Ward 5 candidates make their case

Published 12:21 pm Saturday, March 10, 2018

Two candidates will appear on the ballot for the Ward 5 seat on Franklin’s City Council come the election in May: Wynndolyn Hilliard-Copeland and Ricky Sykes. The seat is currently held by Copeland’s mother, Councilwoman Mary Hilliard, who has announced that she will not seek re-election.

When asked about her campaign and what she hoped to bring to the council, Copeland highlighted her willingness to listen to issues and provide feedback, the importance of keeping citizens informed of policies and procedures and being dependable.

Her priorities for the city, if elected, would be to promote public safety, support economic development to provide tax relief for all citizens, support educational programs for youth and adults and enhance youth and adult recreation opportunities.

Sykes, who ran unsuccessfully for the Ward 5 seat against Hilliard in 2014, said he was inspired to run again in order to hep people and try to make a difference in the community. He is the current chairman of the Franklin City Democratic Committee.

“The FCDC had no one to show interest so I decided to step up,” he said.

When asked about his campaign, Sykes highlighted his volunteer experience working with city youth via the Franklin Department of Parks and Recreation and said one of his priorities, if elected, would be integration.

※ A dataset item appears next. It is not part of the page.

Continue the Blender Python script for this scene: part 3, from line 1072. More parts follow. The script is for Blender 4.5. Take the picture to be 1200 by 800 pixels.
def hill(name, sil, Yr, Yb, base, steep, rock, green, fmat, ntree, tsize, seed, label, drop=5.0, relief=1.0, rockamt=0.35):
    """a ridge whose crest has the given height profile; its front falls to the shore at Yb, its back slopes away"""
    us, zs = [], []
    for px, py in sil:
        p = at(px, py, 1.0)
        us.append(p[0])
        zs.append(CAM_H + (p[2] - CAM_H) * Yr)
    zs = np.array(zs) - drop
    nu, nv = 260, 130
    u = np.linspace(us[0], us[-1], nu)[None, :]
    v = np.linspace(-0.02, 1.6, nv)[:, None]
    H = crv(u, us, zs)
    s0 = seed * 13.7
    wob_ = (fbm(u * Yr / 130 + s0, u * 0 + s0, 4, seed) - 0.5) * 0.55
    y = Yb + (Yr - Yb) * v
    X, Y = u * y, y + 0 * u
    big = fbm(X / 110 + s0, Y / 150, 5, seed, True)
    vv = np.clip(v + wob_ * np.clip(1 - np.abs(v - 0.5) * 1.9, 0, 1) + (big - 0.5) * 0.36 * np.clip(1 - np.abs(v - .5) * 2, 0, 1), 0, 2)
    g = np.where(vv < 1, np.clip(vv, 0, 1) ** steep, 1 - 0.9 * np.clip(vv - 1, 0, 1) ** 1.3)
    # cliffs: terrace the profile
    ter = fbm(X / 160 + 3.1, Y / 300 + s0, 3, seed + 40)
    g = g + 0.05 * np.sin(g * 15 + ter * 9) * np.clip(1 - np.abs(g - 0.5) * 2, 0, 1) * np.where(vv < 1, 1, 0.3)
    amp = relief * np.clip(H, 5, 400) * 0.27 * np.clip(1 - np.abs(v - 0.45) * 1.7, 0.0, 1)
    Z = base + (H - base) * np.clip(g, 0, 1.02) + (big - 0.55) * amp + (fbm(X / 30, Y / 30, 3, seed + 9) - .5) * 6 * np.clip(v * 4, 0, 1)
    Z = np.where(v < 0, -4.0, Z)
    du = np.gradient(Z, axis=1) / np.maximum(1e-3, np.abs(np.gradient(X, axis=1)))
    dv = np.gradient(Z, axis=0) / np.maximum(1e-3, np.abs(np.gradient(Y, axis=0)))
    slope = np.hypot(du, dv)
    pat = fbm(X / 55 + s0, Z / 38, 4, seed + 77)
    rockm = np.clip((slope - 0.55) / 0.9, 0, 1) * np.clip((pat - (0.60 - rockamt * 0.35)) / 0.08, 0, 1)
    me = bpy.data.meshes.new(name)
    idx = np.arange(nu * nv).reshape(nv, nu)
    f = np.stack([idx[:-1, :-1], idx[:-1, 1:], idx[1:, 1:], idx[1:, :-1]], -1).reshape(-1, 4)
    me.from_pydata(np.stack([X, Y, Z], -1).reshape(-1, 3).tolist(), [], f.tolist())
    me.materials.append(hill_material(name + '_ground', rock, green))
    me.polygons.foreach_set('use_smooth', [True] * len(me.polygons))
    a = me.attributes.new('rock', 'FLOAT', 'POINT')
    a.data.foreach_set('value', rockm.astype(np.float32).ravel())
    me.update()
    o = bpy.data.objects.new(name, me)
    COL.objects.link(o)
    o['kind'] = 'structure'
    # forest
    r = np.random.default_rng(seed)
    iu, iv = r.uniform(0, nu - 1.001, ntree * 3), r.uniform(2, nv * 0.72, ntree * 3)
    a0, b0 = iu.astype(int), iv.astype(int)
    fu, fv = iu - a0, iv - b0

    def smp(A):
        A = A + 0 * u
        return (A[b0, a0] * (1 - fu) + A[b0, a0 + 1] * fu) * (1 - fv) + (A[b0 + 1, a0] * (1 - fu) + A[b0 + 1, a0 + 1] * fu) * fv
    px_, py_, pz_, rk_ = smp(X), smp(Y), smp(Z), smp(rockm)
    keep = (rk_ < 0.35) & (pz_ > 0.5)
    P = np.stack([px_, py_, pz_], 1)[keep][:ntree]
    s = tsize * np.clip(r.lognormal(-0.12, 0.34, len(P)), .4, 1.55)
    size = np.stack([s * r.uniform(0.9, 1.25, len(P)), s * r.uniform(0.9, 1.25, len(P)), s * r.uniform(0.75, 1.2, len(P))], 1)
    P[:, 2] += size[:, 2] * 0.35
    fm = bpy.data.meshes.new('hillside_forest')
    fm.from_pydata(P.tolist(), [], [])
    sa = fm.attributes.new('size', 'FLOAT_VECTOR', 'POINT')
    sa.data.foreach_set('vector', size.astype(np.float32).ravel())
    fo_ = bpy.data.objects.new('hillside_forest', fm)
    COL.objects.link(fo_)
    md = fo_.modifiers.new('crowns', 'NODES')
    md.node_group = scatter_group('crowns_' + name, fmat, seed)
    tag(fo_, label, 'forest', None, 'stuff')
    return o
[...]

“I plan to be a team player, open minded to ideas, an attentive listener and focus on solutions that will promote and better our city,” he said. “I am committed to integration among city council because it is necessary so we can effectively work together to help serve our community.”

Though chairman of the FCDC, Sykes said he is not running for council as a democrat. He confirmed, however, that he had obtained the backing of the party within the third congressional district.

City Registrar Jennifer Maynard explained that Virginia Code section 24.2-613 specifies that only in elections for federal, statewide and General Assembly offices will a candidate who has been nominated by a political party or in a primary election be identified by the name of his or her political party.

“That means [in local elections] you don’t get your party identifier on the ballot,” she said.